(4) A power of personality. What rules shall be given for the making of that personality which is to bring with it force in the telling of the tale and which must override phonetics, inflection, and gesture?
The very best help towards acquiring that personality which is the power of story-telling, is to have a power of life gained through the experience of having lived; to have a power of emotion acquired through the exercise of daily affairs; a power of imagination won from having dwelt upon the things of life with intentness, a power of sympathy obtained from seeing the things of others as you meet them day by day; and a first-hand knowledge of the sights and sounds and beauties of Nature, a knowledge of bird and flower, tree and rock, their names and some of their secrets—knowledge accumulated from actual contact with the real physical world.

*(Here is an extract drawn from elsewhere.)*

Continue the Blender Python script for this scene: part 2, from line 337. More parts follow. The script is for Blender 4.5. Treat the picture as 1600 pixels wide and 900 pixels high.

This power of life will enable the story-teller to enter, at the same time, into the life of the story she tells, and the life of those listening, to see the gift of the one and the need of the other.
The ideal position for the story-teller is to be seated opposite the center of the semicircle of listeners, facing them. The extreme nearness of the group, when the teller seeks the fingers of the listeners to add force to the telling, seems an infringement upon the child’s personal rights. A strong personality will make the story go home without too great nearness and will want to give the children a little room so that their thoughts may meet hers out in the story.
Suggestions for telling. Now that the teacher is ready to speak, her first step in the art of story-telling, which is the first step in the art of any teaching, which lies at the very foundation of teaching, which is the most important step, and which is the step that often is neglected, is the establishing of the personal relation between herself and the listener. This is one of those subtleties which evades measuring, but its influence is most lasting. It is the setting to the whole story of teaching. It must play so important a part because, as teacher and listener are both human beings, there must be between them a common bond of humanity. How do you wish to appear to this group of listeners? As a friend to be trusted, a brother or sister to give help, or as a good comrade to be played with; as “master, expert, leader, or servant”? If you wish to be as real and forceful as the characters in your story, you must do something which will cause the personal relation you desire, to be established; and moreover, having established it, you must live up to it, and prove no friend without faith. You must do this before you presume to teach or to tell a story. You need not do it before each individual story you present to a group you meet often; you may do it so effectively, with a master-stroke, at the beginning when you first meet your class, that all you need do at successive meetings will be but to add point to your first establishment.